A metros de Paro hay dos robots del excéntrico científico Hiroshi Ishuguro, una especie de pop-star japonés de la ciencia, famoso por haber hecho un geminoide: un robot réplica de su creador, incluso con su mismo pelo. De hecho el inventor fabricó dos Geminoides porque con los años su cuerpo fue cambiando. Lo curioso es que Ishiguro tuvo que rejuvenecer a su segundo replicante luego de hacerse en su propia carne retoques plásticos con los que se quitó años de encima: “Mi geminoide se veía más viejo que yo”. 

Los robots de Ishiguro no se caracterizaron en un principio tanto por su sapiencia autónoma como por su asombrosa similaridad con los humanos: el científico crea androides que no se parecen a nadie en particular y también geminoides. Hasta la llegada del geminoide Erika en 2015, todos eran teleoperados. Es decir que pertenecían al nivel más básico de Inteligencia Artificial, casi como marionetas parpadeantes a control remoto, siempre sentadas: apenas mueven brazos, manos, cabeza, ojos y boca con una plasticidad aceptable. Hablan a través de un sencillo sistema sintetizador de la voz de su operador; la computadora que lo controla está fuera del cuerpo, oculta al igual que el parlante de la voz, a veces camuflado en un florero. Y tienen sensores visuales que les permiten reconocer una presencia humana, reaccionando físicamente a ese estímulo con la cabeza y los ojos.

Me paro frente a una creación de Ishiguro. Es Otonaroid, una mujer adulta de belleza común con pelo largo y levemente bizca, que a cierta distancia parece real y viva. Está en modo automático así que mueve lenta y repetitivamente cabeza y pupilas, parpadeando de vez en cuando. Una vez por hora, Otonaroid es teleoperada desde una cabina para hacerla dialogar con el público. La miro fijo a los ojos buscando detalles para certificar que no es del todo humana, mientras converso con un brasileño que teleopera a este objeto humanoide: cuando él mueve la cabeza dentro de su cabina, Otonaroid lo imita. Y él habla a través de ella como los ventrílocuos. 

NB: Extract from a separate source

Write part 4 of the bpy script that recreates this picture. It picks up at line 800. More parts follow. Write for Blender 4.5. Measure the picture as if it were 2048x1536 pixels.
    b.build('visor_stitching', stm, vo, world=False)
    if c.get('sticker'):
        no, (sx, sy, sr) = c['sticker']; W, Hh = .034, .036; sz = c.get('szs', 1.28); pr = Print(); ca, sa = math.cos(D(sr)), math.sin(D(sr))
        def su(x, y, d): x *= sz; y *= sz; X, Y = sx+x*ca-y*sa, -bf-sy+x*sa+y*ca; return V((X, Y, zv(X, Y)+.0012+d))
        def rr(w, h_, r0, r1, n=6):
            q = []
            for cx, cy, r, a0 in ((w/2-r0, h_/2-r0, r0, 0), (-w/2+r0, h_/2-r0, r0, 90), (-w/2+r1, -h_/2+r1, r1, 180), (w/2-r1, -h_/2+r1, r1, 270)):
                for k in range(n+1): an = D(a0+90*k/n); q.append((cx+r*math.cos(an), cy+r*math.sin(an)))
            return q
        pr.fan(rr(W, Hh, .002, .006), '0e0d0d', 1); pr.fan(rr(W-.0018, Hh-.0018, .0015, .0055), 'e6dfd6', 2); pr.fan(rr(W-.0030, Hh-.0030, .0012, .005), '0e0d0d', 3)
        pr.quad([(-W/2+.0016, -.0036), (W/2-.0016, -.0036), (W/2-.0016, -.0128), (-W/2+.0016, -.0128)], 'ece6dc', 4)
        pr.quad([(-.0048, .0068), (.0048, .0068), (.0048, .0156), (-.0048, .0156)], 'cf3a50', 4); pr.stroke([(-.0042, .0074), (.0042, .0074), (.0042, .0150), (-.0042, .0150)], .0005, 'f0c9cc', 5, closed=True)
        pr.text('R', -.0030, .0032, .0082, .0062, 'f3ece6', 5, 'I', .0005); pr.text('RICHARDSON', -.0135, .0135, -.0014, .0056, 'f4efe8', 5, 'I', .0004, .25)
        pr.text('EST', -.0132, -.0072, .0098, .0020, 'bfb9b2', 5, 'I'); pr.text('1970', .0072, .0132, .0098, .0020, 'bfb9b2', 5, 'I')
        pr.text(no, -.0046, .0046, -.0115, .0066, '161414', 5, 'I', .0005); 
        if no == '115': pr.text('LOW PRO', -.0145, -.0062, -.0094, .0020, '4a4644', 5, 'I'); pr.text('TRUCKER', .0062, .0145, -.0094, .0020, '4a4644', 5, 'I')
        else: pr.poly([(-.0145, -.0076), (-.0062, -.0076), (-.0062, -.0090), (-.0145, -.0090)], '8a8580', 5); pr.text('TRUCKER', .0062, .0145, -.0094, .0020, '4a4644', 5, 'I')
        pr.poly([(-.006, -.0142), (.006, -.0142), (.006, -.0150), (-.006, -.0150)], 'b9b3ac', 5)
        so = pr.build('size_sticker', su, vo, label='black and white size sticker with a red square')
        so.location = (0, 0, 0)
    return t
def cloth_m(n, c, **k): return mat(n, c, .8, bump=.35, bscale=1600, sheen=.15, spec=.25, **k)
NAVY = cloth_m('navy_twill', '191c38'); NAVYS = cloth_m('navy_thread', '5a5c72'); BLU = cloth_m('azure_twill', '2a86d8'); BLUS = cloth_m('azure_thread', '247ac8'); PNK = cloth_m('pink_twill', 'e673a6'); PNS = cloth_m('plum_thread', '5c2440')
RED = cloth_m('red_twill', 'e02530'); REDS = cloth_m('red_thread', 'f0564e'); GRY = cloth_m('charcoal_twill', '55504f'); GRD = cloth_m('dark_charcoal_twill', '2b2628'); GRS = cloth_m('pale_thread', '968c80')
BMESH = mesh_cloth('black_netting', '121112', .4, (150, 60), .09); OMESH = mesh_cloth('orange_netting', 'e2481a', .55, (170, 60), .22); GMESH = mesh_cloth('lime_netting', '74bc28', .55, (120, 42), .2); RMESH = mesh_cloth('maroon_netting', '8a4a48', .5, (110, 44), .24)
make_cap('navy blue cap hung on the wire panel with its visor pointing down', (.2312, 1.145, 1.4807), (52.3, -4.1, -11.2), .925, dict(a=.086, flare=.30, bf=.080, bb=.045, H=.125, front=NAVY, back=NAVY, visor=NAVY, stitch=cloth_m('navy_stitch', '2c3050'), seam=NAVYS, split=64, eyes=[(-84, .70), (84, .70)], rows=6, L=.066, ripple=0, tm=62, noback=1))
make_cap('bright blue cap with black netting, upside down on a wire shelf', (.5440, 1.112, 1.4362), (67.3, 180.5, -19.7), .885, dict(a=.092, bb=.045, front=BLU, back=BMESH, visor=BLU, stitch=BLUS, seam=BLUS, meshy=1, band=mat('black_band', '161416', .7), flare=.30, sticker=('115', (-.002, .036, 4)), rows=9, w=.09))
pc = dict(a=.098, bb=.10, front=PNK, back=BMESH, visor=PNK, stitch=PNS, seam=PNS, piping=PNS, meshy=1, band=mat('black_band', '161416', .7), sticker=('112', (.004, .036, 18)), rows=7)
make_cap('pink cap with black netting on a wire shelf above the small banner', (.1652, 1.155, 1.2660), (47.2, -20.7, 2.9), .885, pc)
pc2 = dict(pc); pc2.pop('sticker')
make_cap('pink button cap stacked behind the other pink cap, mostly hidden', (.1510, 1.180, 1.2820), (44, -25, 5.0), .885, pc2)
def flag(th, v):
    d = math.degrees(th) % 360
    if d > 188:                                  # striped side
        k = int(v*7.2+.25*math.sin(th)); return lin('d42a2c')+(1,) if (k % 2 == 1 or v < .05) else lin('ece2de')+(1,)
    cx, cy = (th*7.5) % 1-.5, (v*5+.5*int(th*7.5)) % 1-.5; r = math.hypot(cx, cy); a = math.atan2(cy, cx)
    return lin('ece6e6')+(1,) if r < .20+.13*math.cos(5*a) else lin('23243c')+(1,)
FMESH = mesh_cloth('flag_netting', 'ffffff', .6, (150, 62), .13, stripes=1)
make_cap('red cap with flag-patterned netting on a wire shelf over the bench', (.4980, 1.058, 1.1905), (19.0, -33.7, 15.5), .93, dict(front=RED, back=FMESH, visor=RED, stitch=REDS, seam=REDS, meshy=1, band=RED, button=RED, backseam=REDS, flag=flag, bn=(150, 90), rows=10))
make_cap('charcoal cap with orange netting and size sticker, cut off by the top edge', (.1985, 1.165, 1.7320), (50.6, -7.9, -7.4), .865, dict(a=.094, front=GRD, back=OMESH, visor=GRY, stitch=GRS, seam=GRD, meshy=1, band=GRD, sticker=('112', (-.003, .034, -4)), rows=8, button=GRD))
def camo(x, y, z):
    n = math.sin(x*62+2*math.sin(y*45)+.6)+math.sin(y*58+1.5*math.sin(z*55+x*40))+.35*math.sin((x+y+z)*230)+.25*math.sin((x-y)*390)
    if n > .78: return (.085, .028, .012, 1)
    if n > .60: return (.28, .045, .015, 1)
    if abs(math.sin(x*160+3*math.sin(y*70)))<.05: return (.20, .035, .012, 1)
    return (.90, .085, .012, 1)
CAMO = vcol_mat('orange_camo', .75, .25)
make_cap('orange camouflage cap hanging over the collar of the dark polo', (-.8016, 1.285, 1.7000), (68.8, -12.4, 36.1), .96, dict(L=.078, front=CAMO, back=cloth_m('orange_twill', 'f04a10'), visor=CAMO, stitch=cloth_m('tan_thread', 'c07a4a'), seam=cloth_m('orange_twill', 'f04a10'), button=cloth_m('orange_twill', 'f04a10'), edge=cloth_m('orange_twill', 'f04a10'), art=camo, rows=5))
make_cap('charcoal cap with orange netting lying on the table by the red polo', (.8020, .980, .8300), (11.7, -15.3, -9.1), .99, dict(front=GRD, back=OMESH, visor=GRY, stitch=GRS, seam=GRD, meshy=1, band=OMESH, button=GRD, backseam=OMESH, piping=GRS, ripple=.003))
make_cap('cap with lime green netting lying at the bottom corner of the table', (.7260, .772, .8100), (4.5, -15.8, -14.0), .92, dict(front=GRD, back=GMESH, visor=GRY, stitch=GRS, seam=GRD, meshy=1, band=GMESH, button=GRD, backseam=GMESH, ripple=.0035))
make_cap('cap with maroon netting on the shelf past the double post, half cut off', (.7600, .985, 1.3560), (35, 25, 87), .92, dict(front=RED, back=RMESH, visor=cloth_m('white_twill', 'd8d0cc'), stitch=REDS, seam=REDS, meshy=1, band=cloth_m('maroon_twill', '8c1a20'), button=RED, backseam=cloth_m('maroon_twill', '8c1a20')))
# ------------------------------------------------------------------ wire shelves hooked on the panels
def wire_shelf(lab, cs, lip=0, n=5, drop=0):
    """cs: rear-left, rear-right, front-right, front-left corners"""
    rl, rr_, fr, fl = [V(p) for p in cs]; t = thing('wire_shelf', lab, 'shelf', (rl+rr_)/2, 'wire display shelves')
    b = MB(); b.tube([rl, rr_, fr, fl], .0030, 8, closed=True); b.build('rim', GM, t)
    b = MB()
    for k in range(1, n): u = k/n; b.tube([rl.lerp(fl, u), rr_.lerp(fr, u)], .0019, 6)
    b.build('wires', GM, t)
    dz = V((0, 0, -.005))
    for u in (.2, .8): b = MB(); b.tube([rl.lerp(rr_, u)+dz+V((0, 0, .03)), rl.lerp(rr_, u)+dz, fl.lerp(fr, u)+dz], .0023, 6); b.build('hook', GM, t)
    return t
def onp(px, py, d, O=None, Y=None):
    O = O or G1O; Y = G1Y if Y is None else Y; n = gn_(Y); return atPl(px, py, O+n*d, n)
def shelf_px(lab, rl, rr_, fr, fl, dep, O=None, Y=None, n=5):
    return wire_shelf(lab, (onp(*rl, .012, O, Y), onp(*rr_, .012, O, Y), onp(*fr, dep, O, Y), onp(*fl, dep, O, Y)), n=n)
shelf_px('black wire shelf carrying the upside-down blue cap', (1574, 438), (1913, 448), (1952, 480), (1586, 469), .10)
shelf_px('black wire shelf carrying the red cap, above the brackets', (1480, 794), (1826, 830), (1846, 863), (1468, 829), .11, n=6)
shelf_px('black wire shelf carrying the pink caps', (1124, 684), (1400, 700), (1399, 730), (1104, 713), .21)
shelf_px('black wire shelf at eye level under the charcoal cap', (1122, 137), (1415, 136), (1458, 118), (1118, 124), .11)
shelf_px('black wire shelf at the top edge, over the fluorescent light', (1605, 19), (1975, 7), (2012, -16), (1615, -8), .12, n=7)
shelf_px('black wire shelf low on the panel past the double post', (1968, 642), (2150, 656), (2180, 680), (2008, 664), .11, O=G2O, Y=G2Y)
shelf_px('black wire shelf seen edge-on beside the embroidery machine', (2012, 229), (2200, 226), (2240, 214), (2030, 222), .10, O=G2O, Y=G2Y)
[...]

Al lado está Alter, un robot creado en el laboratorio de Ishiguro, compuesto solamente por el torso de una persona de sexo indefinido, que es como esos humanoides de las películas que perdieron en batalla parte de la piel y traslucen su esqueleto metálico. En este caso falta cubrirle un fragmento de la cabeza, los brazos, el pecho y la espalda, lo cual le da un aire algo espeluznante al traslucir sus “tripas” plateadas. La cara, el cuello y los antebrazos están cubiertos por “piel” y la expresividad cambiante de la cara es pasmosamente real, así como el movimiento constante de sus brazos. Pero lo que hace tan distinto a Alter es que toda su movilidad no es programada sino que toma las decisiones por sí mismo, de manera algo azarosa ya que recoge variables como la temperatura del ambiente y los sonidos. A partir de estos datos procesados va cambiando sus gestos faciales y movimientos de brazos que, si bien son muy fluidos, no son exactamente iguales a los humanos.  

El cerebro de Alter es una computadora diseñada copiando las redes neuronales humanas. Hasta la aparición de este androide, lograr que uno de ellos hiciera una actividad durante diez minutos insumía un larguísimo trabajo de programación. Pues en este caso se trata simplemente de encenderlo y puede estar horas haciendo movimientos sutilmente distintos entre sí, decididos por él mismo. Es decir que Alter se mueve como quiere, solo y sin que nadie le dé ordenes. Y la verdad es que, en este caso sí, parece vivo. Por otra parte sus sensores captan todo el tiempo los movimientos de los visitantes para estudiarlos e ir acumulando enormes cantidades de información, que le permiten ir imitando cada vez mejor nuestra naturaleza. Alter aprende de la experiencia, de observarnos, de robarnos información.